* _YOUR TASK_: Copy the lines of the data below exactly, starting at the first and stopping after the line that contains "bm = B(); fbox(bm, FS, Sy0 +"; include no pictures.

* _DATASET SECTION_:
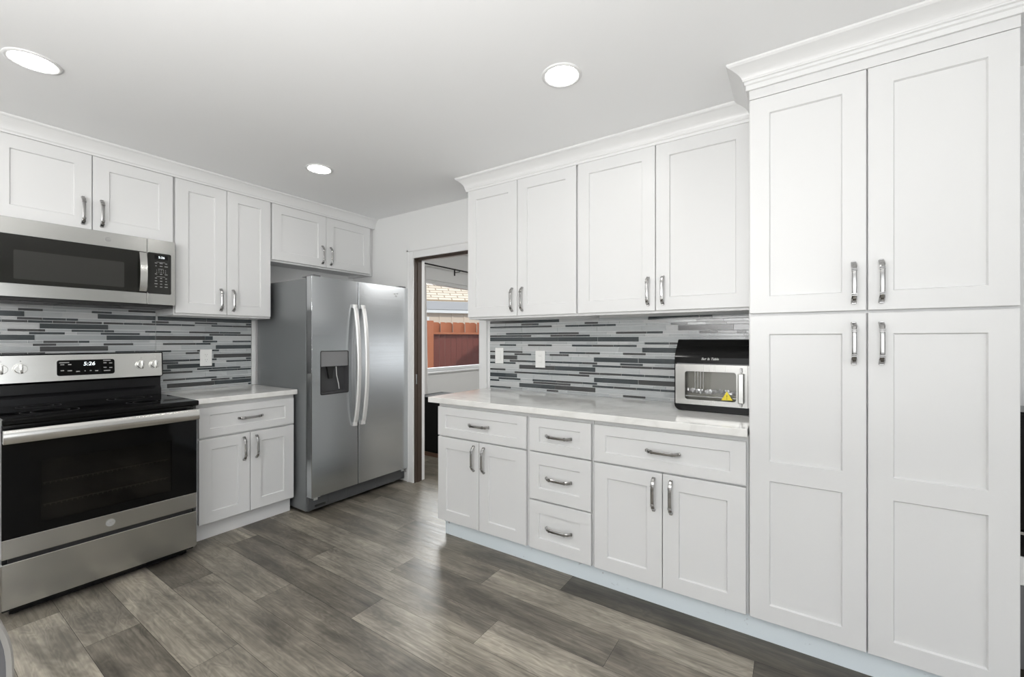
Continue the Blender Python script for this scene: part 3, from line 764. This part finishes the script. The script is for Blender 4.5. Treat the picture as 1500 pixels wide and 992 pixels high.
# drawer
bm = B(); fbox(bm, FS, Sy0, Sy1, -.030, .001, .056, .265, .002); obj('storage_drawer', bm, M['steel'], rg)
bm = B(); fbox(bm, FS, Sy0 + .02, Sy1 - .02, -.028, -.004, .267, .284); obj('drawer_gap', bm, M['darkgap'], rg)

# ------------------------------------------------------------------ microwave
MX = -3.358; FM = FA(MX); my0, my1, mz0, mz1 = .336, 1.091, 1.513, 1.9225
mw = thing('microwave', 'stainless over-the-range microwave under the short cabinet', 'microwave', (-3.55, .71, 1.513))
bm = B(); box(bm, XW + .010, MX - .036, my0 + .001, my1 - .001, 1.496, mz1, .002); obj('body', bm, M['blackpl'], mw)
ms = .946
bm = B(); gz0, gz1 = 1.582, 1.835; gy0, gy1 = .336, ms
fbox(bm, FM, my0, ms - .001, -.035, 0, gz1, mz1, .0015); fbox(bm, FM, my0, ms - .001, -.035, 0, mz0, gz0, .0015)
fbox(bm, FM, my0, my0 + .002, -.035, 0, gz0, gz1)
md = obj('microwave_door', bm, M['steel'], mw)
bm = B(); fbox(bm, FM, my0 + .002, ms - .003, -.034, -.001, gz0 + .0003, gz1 - .0003); g_ = obj('door_glass', bm, M['mwgl'], md)
bm = B(); prism(bm, rrect(.402, .838, 1.606, 1.757, .006), lambda a, b, h: FM(a, h, b), -.001, -.0004); obj('viewing_window', bm, M['mwwin'], md)
e = obj('emblem', oval(FM, .765, 1.879, .0165, 0, .0010), M['chrome'], md)
obj('emblem_ring', ring(FM, .765, 1.879, .0165, .0145, .0010, .0016), M['silver'], md)
obj('emblem_script', script_monogram(FM, .765, 1.879, .015, .0014), M['silver'], md)
# vertical curved handle
bm = B()
pts = [(.014 + .020 * (1 - (2 * i / 12 - 1) ** 2), gz0 + .008 + (gz1 - gz0 - .014) * i / 12) for i in range(13)]
prof = [(d, z) for d, z in pts] + [(d - .010, z) for d, z in pts[::-1]]
prism(bm, prof, lambda d, z, h: (MX + d, h, z), .905, .940)
fbox(bm, FM, .908, .937, -.001, .012, gz0 + .010, gz0 + .030); fbox(bm, FM, .908, .937, -.001, .012, gz1 - .030, gz1 - .010)
smooth_by_angle(obj('handle', bm, M['steel_h'], md), 40)
# control panel
bm = B(); fbox(bm, FM, ms + .001, my1, -.035, 0, mz0, mz1, .0015); pn = obj('control_panel', bm, M['steel'], mw)
bm = B(); prism(bm, rrect(ms + .002, 1.068, 1.580, 1.838, .008), lambda a, b, h: FM(a, h, b), 0, .0015); obj('keypad', bm, M['mwgl'], pn)
bm = B(); prism(bm, rrect(.982, 1.050, 1.798, 1.826, .002), lambda a, b, h: FM(a, h, b), .0015, .0020); obj('display', bm, M['blackgl'], pn)
obj('clock_digits', text_bm('5:26', .019, lambda u, v, h: FM(1.018 + u, .0022 + h, 1.812 + v)), M['digit'], pn)
bm = B()
def mark(u, z, wd, ht=.004): prism(bm, [(u - wd / 2, z - ht / 2), (u + wd / 2, z - ht / 2), (u + wd / 2, z + ht / 2), (u - wd / 2, z + ht / 2)], lambda a, b, h: FM(a, h, b), .0015, .0020)
mark(1.015, 1.782, .044, .002); mark(1.015, 1.739, .028, .002); mark(1.015, 1.690, .044, .002)
for (z, ws) in ((1.775, (.012, .016, .010)), (1.757, (.007, .014, .018)), (1.710 - .004, (.011, .012, .014)), (1.680, (.010, .010, .009)), (1.662, (.012, .012, .007)), (1.644, (.016, .010, .014)), (1.626, (.010, .012, .016))):
    for u, wd in zip((.990, 1.016, 1.042), ws): mark(u, z, wd)
obj('button_marks', bm, M['graymark'], pn)
bm = B()
for i, row in enumerate(('1 2 3 4 5', '6 7 8 9 0')):
    t = text_bm(row, .011, lambda u, v, h: FM(1.016 + u, .0016 + h, 1.730 - .013 * i + v), .0005, spacing=1.25); merge(bm, t)
obj('number_marks', bm, M['graymark'], pn)
# underside: vent filters and lamp slot
for y0_, y1_ in ((.37, .55), (.86, 1.04)):
    bm = B(); box(bm, -3.66, -3.44, y0_, y1_, 1.4935, 1.497)
    for k in range(12): box(bm, -3.655 + k * .018, -3.652 + k * .018, y0_ + .004, y1_ - .004, 1.4915, 1.494)
    obj('vent_filter', bm, M['grey_pl'], mw)
bm = B(); box(bm, -3.60, -3.40, .585, .83, 1.490, 1.498, .001); obj('lamp_cover', bm, M['blackpl'], mw)

# ------------------------------------------------------------------ refrigerator
RX = -2.925; FR = FA(RX); ry0, ry1, rs = 1.7665, 2.694, 2.163
rf = thing('refrigerator', 'stainless side-by-side refrigerator with an ice and water dispenser', 'refrigerator', (-3.33, 2.23, 0))
bm = B(); box(bm, XW + .03, RX - .075, ry0 + .001, ry1 - .001, .022, 1.745, .004, 2)
for y in (ry0 + .06, ry1 - .06):
    for x in (-3.6, -3.06): cyl(bm, (x, y, 0), (x, y, .024), .02, seg=12)
obj('body', bm, M['fridge_side'], rf)
def fridge_door(y0, y1, hole=None):
    bm = B(); z0, z1, t, R = .135, 1.757, .062, .003
    out = []
    # plan outline with rounded outer corners
    def plan(a0, a1):
        o_ = [(a0, -t), (a1, -t)]
        for k in range(6): an = k / 5 * PI / 2; o_.append((a1 - R + R * math.cos(an), -R + R * math.sin(an)))
        for k in range(6): an = PI / 2 + k / 5 * PI / 2; o_.append((a0 + R + R * math.cos(an), -R + R * math.sin(an)))
        return o_
    if not hole:
        prism(bm, plan(y0, y1), lambda a, b, h: FR(a, b, h), z0, z1)
    else:
        hy0, hy1, hz0, hz1 = hole
        prism(bm, plan(y0, y1), lambda a, b, h: FR(a, b, h), z0, hz0); prism(bm, plan(y0, y1), lambda a, b, h: FR(a, b, h), hz1, z1)
        l = [(y0, -t), (hy0, -t), (hy0, 0)] + [p for p in plan(y0, y1)[8:]]
        prism(bm, l, lambda a, b, h: FR(a, b, h), hz0, hz1)
        r_ = [(hy1, -t)] + [p for p in plan(y0, y1)[1:8]] + [(hy1, 0)]
        prism(bm, r_, lambda a, b, h: FR(a, b, h), hz0, hz1)
        fbox(bm, FR, hy0, hy1, -t, -t + .004, hz0, hz1)
        bmesh.ops.remove_doubles(bm, verts=bm.verts[:], dist=1e-5)
        dup_ = [f for f in bm.faces if abs(f.normal.z) > .99 and (abs(f.calc_center_median().z - hz0) < 1e-4 or abs(f.calc_center_median().z - hz1) < 1e-4) and not (hy0 + .01 < f.calc_center_median().y < hy1 - .01)]
    return bm
fd = obj('refrigerator_door', fridge_door(ry0, rs - .0025, (1.839, 2.070, .883, 1.204)), M['fridge'], rf); smooth_by_angle(fd, 8)
fd2 = obj('refrigerator_door', fridge_door(rs + .0025, ry1), M['fridge'], rf); smooth_by_angle(fd2, 8)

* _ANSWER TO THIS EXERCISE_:
Continue the Blender Python script for this scene: part 3, from line 764. This part finishes the script. The script is for Blender 4.5. Treat the picture as 1500 pixels wide and 992 pixels high.
# drawer
bm = B(); fbox(bm, FS, Sy0, Sy1, -.030, .001, .056, .265, .002); obj('storage_drawer', bm, M['steel'], rg)
bm = B(); fbox(bm, FS, Sy0 + .02, Sy1 - .02, -.028, -.004, .267, .284); obj('drawer_gap', bm, M['darkgap'], rg)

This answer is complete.